At the 28th annual convocation of the Indian Institute of Management (IIM) Kozhikode on April 4, the atmosphere was not just celebratory, but a statement of global intent. As 1,432 students across eight programmes received their degrees, the ceremony served as a manifestation of a trend recently solidified by the QS World University Rankings by Subject 2026: the increasing importance of the IIM brand on the world stage.
In an era where Indian IITs and IIMs have broken into the global elite, IIM Kozhikode has achieved an acclaimed milestone, outranking the venerable Princeton University in the category of Business and Management Studies – IIM Kozhikode secured 78th rank, as compared to Princeton’s 81st. According to Debashis Chatterjee, director of IIM Kozhikode, this isn’t a fluke of data, but the result of global benchmarking. “Even though Princeton isn’t really known for business and management studies – it is more famous for sciences – but getting ahead of a 280-year-old Ivy League research university in a specific metric speaks a lot.”
The power of the brand
The widening gap between India’s technical institutes and its liberal arts centres remains a point of contention. In the QS World University Rankings by Subject 2026, while IITs and IIMs have broken into the global elite, with many in the top 100, our premier liberal arts and humanities centres – legacy players such as Delhi University and JNU, as well as new-age heavyweights such as Ashoka University – are ranked far lower. “The brand speaks much faster than the performer,” Chatterjee said. “Today, an IIM or an IIT brand is much stronger than most liberal arts universities in India. Brands perform better because they attract talent at the input end and move that talent to a higher orbit at the output end.”

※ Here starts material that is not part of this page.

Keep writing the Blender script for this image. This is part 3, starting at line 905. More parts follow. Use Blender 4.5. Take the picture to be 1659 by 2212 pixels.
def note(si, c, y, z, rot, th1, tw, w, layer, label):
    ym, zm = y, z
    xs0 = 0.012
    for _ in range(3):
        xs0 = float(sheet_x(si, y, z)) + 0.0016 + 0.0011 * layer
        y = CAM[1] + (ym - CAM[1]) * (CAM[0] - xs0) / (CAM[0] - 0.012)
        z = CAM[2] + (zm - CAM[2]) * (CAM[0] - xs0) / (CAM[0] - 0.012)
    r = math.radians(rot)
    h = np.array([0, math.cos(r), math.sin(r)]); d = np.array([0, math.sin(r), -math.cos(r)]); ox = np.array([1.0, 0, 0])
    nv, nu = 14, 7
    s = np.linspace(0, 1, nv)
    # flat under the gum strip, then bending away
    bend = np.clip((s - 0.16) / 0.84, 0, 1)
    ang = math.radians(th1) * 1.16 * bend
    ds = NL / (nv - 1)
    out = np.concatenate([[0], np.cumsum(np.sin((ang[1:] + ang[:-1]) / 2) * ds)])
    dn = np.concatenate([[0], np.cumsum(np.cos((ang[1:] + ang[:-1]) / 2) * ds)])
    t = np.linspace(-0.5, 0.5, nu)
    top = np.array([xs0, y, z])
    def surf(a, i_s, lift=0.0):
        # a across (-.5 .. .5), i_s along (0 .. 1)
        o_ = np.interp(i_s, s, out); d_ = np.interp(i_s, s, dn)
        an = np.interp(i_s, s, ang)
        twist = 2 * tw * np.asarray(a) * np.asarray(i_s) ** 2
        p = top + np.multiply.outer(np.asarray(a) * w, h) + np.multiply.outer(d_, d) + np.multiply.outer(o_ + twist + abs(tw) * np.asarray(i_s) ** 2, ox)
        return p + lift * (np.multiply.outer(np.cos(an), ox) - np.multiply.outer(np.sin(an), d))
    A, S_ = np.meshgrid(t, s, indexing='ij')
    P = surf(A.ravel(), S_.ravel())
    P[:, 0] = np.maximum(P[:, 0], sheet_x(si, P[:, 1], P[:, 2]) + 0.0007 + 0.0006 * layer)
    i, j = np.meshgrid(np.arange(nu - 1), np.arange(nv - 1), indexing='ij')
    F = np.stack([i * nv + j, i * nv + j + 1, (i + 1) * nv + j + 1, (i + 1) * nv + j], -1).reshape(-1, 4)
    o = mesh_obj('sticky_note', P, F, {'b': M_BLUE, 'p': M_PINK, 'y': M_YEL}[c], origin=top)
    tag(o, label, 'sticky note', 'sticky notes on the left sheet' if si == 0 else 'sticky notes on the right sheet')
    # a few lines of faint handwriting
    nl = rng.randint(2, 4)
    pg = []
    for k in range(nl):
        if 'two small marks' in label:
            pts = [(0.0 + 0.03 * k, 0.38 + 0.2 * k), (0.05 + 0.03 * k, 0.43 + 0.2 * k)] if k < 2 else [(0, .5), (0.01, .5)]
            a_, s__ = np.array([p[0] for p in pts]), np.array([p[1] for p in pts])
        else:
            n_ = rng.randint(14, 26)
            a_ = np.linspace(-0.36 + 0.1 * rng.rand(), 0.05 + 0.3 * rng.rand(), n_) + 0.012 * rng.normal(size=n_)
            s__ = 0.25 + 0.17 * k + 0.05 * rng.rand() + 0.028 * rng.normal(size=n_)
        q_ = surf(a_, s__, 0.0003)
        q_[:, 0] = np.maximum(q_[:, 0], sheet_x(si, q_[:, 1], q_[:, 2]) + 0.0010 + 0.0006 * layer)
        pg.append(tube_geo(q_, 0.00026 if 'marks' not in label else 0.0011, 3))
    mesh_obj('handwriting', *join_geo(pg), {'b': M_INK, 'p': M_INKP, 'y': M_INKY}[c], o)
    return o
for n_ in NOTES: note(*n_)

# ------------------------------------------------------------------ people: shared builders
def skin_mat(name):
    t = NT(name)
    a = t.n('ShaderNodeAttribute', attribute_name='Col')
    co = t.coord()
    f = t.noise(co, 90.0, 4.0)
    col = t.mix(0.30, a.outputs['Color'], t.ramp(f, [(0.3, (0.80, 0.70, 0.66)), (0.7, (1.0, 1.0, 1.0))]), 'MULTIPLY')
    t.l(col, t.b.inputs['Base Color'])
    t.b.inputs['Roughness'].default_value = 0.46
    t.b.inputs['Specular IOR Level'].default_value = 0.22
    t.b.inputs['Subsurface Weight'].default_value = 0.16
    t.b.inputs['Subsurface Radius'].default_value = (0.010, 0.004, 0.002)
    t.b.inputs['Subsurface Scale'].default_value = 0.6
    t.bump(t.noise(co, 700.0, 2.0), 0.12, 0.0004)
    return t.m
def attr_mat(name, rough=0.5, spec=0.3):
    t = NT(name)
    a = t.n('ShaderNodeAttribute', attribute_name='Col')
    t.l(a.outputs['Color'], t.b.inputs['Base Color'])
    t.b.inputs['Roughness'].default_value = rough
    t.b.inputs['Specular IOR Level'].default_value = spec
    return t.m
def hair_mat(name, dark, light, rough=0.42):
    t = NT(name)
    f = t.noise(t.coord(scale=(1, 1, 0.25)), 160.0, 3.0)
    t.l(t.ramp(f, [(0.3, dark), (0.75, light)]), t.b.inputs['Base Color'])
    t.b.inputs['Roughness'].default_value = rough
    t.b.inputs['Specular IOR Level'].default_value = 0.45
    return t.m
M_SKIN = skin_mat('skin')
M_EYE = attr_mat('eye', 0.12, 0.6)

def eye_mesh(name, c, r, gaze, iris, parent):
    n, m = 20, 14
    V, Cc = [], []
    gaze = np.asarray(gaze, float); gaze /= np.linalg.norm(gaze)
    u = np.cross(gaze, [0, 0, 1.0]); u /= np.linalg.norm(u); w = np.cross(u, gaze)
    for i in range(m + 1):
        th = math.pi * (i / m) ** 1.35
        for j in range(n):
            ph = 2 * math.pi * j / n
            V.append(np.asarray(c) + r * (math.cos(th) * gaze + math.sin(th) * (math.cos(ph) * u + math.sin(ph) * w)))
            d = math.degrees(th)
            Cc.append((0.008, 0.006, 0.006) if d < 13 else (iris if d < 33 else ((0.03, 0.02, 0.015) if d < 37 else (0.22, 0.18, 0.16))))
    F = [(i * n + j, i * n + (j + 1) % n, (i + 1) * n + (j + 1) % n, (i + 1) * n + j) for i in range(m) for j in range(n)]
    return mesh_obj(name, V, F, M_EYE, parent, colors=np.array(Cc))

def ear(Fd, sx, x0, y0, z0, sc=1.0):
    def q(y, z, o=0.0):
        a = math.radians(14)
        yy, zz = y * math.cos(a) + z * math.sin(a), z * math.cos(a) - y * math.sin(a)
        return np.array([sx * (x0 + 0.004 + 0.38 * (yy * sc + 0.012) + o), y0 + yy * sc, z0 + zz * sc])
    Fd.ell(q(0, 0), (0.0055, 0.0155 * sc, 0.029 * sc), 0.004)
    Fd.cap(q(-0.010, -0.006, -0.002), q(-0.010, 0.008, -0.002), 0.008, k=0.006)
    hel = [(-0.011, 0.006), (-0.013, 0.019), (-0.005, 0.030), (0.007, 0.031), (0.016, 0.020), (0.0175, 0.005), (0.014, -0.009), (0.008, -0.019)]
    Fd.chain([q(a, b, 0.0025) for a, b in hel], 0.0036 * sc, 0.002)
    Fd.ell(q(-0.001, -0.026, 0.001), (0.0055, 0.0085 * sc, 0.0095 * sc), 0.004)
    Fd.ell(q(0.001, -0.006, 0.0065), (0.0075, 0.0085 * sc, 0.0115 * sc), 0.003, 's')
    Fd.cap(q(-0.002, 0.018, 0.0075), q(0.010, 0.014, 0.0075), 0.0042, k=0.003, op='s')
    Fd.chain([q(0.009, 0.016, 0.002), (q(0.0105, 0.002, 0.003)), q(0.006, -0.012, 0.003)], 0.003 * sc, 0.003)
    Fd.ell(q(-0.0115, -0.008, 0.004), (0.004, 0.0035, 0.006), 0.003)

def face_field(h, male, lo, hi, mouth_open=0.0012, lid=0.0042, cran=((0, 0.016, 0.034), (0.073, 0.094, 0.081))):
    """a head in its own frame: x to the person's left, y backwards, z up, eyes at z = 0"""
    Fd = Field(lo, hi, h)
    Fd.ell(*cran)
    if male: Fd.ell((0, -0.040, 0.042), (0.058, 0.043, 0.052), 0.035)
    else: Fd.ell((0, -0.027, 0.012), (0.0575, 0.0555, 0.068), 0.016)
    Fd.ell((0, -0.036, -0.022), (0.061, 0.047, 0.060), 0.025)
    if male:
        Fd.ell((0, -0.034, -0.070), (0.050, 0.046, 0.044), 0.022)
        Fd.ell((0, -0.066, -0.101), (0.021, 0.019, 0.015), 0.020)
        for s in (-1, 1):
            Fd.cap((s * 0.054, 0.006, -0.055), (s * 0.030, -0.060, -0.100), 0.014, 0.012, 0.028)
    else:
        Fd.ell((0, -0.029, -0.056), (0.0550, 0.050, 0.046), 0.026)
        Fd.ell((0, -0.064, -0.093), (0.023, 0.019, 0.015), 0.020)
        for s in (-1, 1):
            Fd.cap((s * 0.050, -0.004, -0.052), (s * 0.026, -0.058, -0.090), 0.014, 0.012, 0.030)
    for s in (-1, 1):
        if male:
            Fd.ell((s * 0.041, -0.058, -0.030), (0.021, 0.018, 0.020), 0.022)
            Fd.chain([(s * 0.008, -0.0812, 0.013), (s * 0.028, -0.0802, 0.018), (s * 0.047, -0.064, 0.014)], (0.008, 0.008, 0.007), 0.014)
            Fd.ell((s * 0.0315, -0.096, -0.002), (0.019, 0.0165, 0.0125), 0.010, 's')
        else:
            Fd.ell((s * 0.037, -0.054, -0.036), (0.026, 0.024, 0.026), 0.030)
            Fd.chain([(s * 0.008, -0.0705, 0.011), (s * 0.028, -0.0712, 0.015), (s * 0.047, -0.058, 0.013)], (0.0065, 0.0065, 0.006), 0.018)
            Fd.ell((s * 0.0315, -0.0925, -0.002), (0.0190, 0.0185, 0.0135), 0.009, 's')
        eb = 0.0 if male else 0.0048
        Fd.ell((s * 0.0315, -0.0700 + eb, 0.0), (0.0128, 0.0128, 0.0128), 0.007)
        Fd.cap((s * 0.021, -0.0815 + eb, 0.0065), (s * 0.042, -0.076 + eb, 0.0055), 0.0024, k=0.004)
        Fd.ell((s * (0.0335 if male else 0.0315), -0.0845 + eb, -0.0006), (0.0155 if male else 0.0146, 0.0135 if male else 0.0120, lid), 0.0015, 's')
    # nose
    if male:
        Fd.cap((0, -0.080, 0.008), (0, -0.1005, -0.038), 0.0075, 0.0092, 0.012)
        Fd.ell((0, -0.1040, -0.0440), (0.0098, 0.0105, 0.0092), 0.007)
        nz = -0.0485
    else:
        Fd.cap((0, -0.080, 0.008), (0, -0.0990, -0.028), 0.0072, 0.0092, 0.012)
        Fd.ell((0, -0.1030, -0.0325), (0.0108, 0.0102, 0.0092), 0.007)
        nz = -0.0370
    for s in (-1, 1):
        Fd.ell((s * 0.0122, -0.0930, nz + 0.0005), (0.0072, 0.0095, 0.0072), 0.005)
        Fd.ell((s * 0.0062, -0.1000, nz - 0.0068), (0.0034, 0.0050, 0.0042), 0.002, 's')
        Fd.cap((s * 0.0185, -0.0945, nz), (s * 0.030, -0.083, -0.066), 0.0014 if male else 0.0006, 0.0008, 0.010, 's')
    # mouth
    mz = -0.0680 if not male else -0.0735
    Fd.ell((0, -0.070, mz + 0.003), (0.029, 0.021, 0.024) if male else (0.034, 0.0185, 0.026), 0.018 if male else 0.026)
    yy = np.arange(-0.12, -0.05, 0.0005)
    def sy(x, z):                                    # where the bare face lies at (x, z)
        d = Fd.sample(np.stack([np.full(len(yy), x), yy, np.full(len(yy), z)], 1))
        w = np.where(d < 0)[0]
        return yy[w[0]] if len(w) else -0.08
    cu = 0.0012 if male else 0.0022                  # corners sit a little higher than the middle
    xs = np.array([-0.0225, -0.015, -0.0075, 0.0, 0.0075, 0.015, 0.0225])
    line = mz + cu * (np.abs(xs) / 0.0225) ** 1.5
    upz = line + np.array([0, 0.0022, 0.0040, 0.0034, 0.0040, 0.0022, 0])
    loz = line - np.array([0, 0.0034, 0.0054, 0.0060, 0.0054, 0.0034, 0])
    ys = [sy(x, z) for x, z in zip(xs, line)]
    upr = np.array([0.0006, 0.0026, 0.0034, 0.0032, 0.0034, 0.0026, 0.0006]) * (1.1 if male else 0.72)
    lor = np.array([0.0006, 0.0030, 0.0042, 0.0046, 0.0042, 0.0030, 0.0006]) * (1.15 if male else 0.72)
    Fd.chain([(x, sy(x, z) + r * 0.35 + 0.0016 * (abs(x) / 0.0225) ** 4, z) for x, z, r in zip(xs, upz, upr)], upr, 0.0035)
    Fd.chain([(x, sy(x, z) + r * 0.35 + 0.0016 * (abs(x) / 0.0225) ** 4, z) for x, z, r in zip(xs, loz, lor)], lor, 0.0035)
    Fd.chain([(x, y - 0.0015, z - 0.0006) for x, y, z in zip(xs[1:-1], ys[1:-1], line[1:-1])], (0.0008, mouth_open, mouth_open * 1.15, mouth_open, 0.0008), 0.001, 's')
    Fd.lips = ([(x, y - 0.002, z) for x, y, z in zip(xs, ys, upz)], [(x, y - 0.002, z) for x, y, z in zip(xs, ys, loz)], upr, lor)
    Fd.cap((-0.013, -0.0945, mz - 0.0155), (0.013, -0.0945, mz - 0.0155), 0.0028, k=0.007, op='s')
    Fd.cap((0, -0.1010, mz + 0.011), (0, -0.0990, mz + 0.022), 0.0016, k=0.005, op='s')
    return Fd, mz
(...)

Chatterjee argued that the secret to the IIM system’s success lies in knowing exactly where the goalposts are. “By benchmarking itself against the best in the world, IIM Kozhikode has successfully pivoted from a regional centre of excellence to a global heavyweight,” he said.
In fact, apart from IIM Kozhikode, five more Indian institutes have been ranked higher than Princeton – IIM Ahmedabad (21st), IIM Bangalore (29th), IIM Calcutta (47th), IIT Delhi (71st), and IIM Lucknow (75th).
Diversity by attraction, not design
Perhaps the most significant highlight of the 28th convocation was the graduating class’s profile. Of the three graduating cohorts in the Doctoral Programme in Management (DPM), PGP, and PGP-LSM, more than 50% were women. This shift represents a tectonic move in Indian management education.
In 2002, IIM Kozhikode’s flagship Postgraduate Programme in Management (PGPM) had just 5% female students – the lowest in the IIM system. By 2021, that number rose to 30%, and in the class of 2022, it hit 51%. “It happened neither by accident, nor by design,” Chatterjee said, clarifying that there are no reserved seats for women. “We just made the classroom and the MBA more attractive for female students. We didn’t do any magic; we just organised a few programmes and lectures to inspire women.” This ‘attraction over reservation’ model has since rippled through the entire IIM system, which has seen female participation rise from 10% to over 30% nationwide in the last decade.
A new benchmark for excellence
The convocation saw the awarding of 37 Doctoral (PhD) degrees alongside 1,395 MBA degrees across full-time and executive programmes. As these graduates head into a volatile global economy, they do so backed by an institution that is moving towards a triple-crown accreditation.
For the broader Indian education ecosystem, the message from Kozhikode is clear: excellence requires a benchmark. Whether it is competing with Oxford, Harvard, or Princeton, Chatterjee insisted that Indian institutes must define where they want to reach. “If you don’t know where the goal is,” he asked, “how will you improve?”